Write out the full listing exactly as given, minus the images.
........
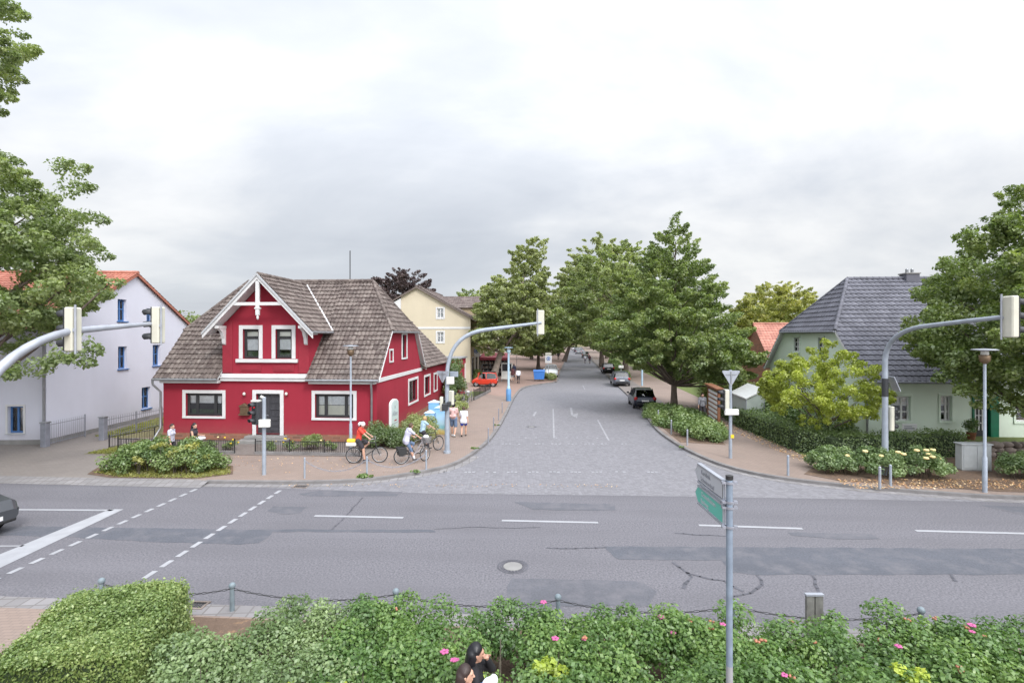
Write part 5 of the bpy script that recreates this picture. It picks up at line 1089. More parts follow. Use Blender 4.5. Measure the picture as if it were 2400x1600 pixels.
# ------------------------------------------------------------------ TRAFFIC LIGHTS
def head(par, loc, rz, h=1.08, n=3, lit=None, w=.34, d=.2, vis=.24, rail=True, hm='signal'):
    "signal head; its front looks along local -y"
    mb = MB(); mb.box(-w/2, -d*.5, -h/2, w/2, d*.5, h/2); o = mb.build('signal_head', M[hm], par, loc, rz, bevel=.03)
    MB().box(-w/2+.012, -d*.5-.02, -h/2+.012, w/2-.012, -d*.5-.001, h/2-.012).build('front_plate', M['signaldk'], o)
    r = min(w*.38, h/n*.36)
    for i in range(n):
        z = h/2-h*(i+.5)/n
        MB().ell((0, -d*.5-.022, z), (r*.92, .03, r*.92), 12, 6).build('lens', M['lensred'] if lit == i else M['lensoff'], o)
        v = MB(); k = 12; y0, y1 = -d*.5-.02, -d*.5-.02-vis; vs = []
        for j in range(k+1):
            t = math.pi*(-.12+1.24*j/k); c, s_ = math.cos(t), math.sin(t)
            vs += [(r*1.06*c, y0, z+r*1.06*s_), (r*1.02*c, y1+.09*max(0, -s_+.4), z+r*1.02*s_-.02)]
        v.add(vs, [(2*j, 2*j+1, 2*j+3, 2*j+2) for j in range(k)], 0, True); vo = v.build('visor', M['signaldk'], o)
        sl = vo.modifiers.new('thick', 'SOLIDIFY'); sl.thickness = .008
    if rail: MB().tube([(w*.35, d*.5+.05, -h/2-.06), (w*.35, d*.5+.05, h/2+.06)], .025, 6).box(w*.28, d*.5, -.06, w*.42, d*.5+.06, .02).build('mount', M['steel'], o)
    return o
def tri_back(par, loc, rz, s, label=None):
    h = s*.866; mb = MB(); P = []
    for cx, cz, a0 in ((-s/2+.05, h-.05, 150), (s/2-.05, h-.05, 30), (0, .06, 270)):
        for q in (40, 0, -40): a = R(a0+q); P.append((cx+.05*math.cos(a), 0, cz+.05*math.sin(a)))
    mb.extr(P, (0, .02, 0)); o = mb.build('give_way_sign', M['steel'], par, loc, rz)
    MB().box(-.02, -.03, .1, .02, -.002, h-.04).box(-s*.3, -.025, h*.72, s*.3, -.002, h*.72+.03).build('clamp', M['zinc'], o); return o
X, Y = G(619, 1112, .1); t = E('traffic_light', 'slim grey signal pole showing red before the dark house door', 'traffic light', (X, Y, .1))
MB().tube([(0, 0, 0), (0, 0, 3.02)], [.075, .07], 10).build('pole', M['polegrey'], t, bevel=0)
MB().tube([(0, 0, 2.98), (-.12, -.05, 3.06)], .05, 8).box(-.42, -.2, 2.86, -.1, .02, 2.92).build('bracket', M['whiteplas'], t)
head(t, (-.26, -.10, 2.42), R(-30), .9, 3, 0, .3, .16, .2, False, 'signaldk')
MB().obox((.08, -.13, 2.02), (.42, .14, .3), (0, 0, R(8))).build('push_button_box', M['whiteplas'], t, bevel=.02)
X, Y = G(1048, 1061, .1); t = E('traffic_light', 'tall mast with curved arm reaching over the side street', 'traffic light', (X, Y, .1))
pts = [(0, 0, 0), (0, 0, 2.0), (0, 0, 3.7)]+[tuple(p) for p in arc((0, 0, 3.7), (.1, 0, 5.45), (1.75, 0, 5.68), 9)][1:]+[(4.3, -.1, 6.0), (4.35, -.1, 6.0)]
MB().tube(pts, [.12, .105, .098]+[.09]*9+[.06, .06], 12).cyl((0, 0), .17, 0, .1, 12).build('mast', M['polegrey'], t)
head(t, (4.3, -.0, 6.02), R(180), 1.12, 3, None, .36, .22, .2, True)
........
*Written answer*
Write part 5 of the bpy script that recreates this picture. It picks up at line 1089. More parts follow. Use Blender 4.5. Measure the picture as if it were 2400x1600 pixels.
# ------------------------------------------------------------------ TRAFFIC LIGHTS
def head(par, loc, rz, h=1.08, n=3, lit=None, w=.34, d=.2, vis=.24, rail=True, hm='signal'):
    "signal head; its front looks along local -y"
    mb = MB(); mb.box(-w/2, -d*.5, -h/2, w/2, d*.5, h/2); o = mb.build('signal_head', M[hm], par, loc, rz, bevel=.03)
    MB().box(-w/2+.012, -d*.5-.02, -h/2+.012, w/2-.012, -d*.5-.001, h/2-.012).build('front_plate', M['signaldk'], o)
    r = min(w*.38, h/n*.36)
    for i in range(n):
        z = h/2-h*(i+.5)/n
        MB().ell((0, -d*.5-.022, z), (r*.92, .03, r*.92), 12, 6).build('lens', M['lensred'] if lit == i else M['lensoff'], o)
        v = MB(); k = 12; y0, y1 = -d*.5-.02, -d*.5-.02-vis; vs = []
        for j in range(k+1):
            t = math.pi*(-.12+1.24*j/k); c, s_ = math.cos(t), math.sin(t)
            vs += [(r*1.06*c, y0, z+r*1.06*s_), (r*1.02*c, y1+.09*max(0, -s_+.4), z+r*1.02*s_-.02)]
        v.add(vs, [(2*j, 2*j+1, 2*j+3, 2*j+2) for j in range(k)], 0, True); vo = v.build('visor', M['signaldk'], o)
        sl = vo.modifiers.new('thick', 'SOLIDIFY'); sl.thickness = .008
    if rail: MB().tube([(w*.35, d*.5+.05, -h/2-.06), (w*.35, d*.5+.05, h/2+.06)], .025, 6).box(w*.28, d*.5, -.06, w*.42, d*.5+.06, .02).build('mount', M['steel'], o)
    return o
def tri_back(par, loc, rz, s, label=None):
    h = s*.866; mb = MB(); P = []
    for cx, cz, a0 in ((-s/2+.05, h-.05, 150), (s/2-.05, h-.05, 30), (0, .06, 270)):
        for q in (40, 0, -40): a = R(a0+q); P.append((cx+.05*math.cos(a), 0, cz+.05*math.sin(a)))
    mb.extr(P, (0, .02, 0)); o = mb.build('give_way_sign', M['steel'], par, loc, rz)
    MB().box(-.02, -.03, .1, .02, -.002, h-.04).box(-s*.3, -.025, h*.72, s*.3, -.002, h*.72+.03).build('clamp', M['zinc'], o); return o
X, Y = G(619, 1112, .1); t = E('traffic_light', 'slim grey signal pole showing red before the dark house door', 'traffic light', (X, Y, .1))
MB().tube([(0, 0, 0), (0, 0, 3.02)], [.075, .07], 10).build('pole', M['polegrey'], t, bevel=0)
MB().tube([(0, 0, 2.98), (-.12, -.05, 3.06)], .05, 8).box(-.42, -.2, 2.86, -.1, .02, 2.92).build('bracket', M['whiteplas'], t)
head(t, (-.26, -.10, 2.42), R(-30), .9, 3, 0, .3, .16, .2, False, 'signaldk')
MB().obox((.08, -.13, 2.02), (.42, .14, .3), (0, 0, R(8))).build('push_button_box', M['whiteplas'], t, bevel=.02)
X, Y = G(1048, 1061, .1); t = E('traffic_light', 'tall mast with curved arm reaching over the side street', 'traffic light', (X, Y, .1))
pts = [(0, 0, 0), (0, 0, 2.0), (0, 0, 3.7)]+[tuple(p) for p in arc((0, 0, 3.7), (.1, 0, 5.45), (1.75, 0, 5.68), 9)][1:]+[(4.3, -.1, 6.0), (4.35, -.1, 6.0)]
MB().tube(pts, [.12, .105, .098]+[.09]*9+[.06, .06], 12).cyl((0, 0), .17, 0, .1, 12).build('mast', M['polegrey'], t)
head(t, (4.3, -.0, 6.02), R(180), 1.12, 3, None, .36, .22, .2, True)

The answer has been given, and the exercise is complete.